The growing impact of Twitter to listen to and engage in real time conversations with your target audience cannot be ignored.

Follow the money for clues as to the future. Television is a huge business. The industry is seeing the impact of social media. Rather than watch their relationship with viewers erode with all the viewing options available today, the industry is acting.

You need not measure the metrics of Twitter discussion as Nielsen is going to do, but you ought to be recognizing, like Nielsen, the opportunity Twitter provides you.

Like never before, you have the ability to monitor what particular people and companies are saying via Twitter. You can monitor what is being said on particular subjects by people you don’t even know by following hashtags and searches.

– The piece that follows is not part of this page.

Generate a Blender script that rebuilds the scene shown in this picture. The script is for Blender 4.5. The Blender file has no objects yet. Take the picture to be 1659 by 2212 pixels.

The television and industry is no longer going to measure success in an increasingly irrelevant fashion — by eyeballs. They’re going to measure success by the level of engagement.

As a lawyer or law firm is engagement is the premier measure of success. After all it’s engagement that leads to relationships and a strong word of mouth reputation.

For you as a lawyer or law firm to measure success by viewers of your website or eyeballs of your email alerts is hanging on to the past.

Admittedly websites and email newsletters, as your principal means of using the Internet, aren’t as old as Ozzie and Harriet, but in Internet time they’re get there.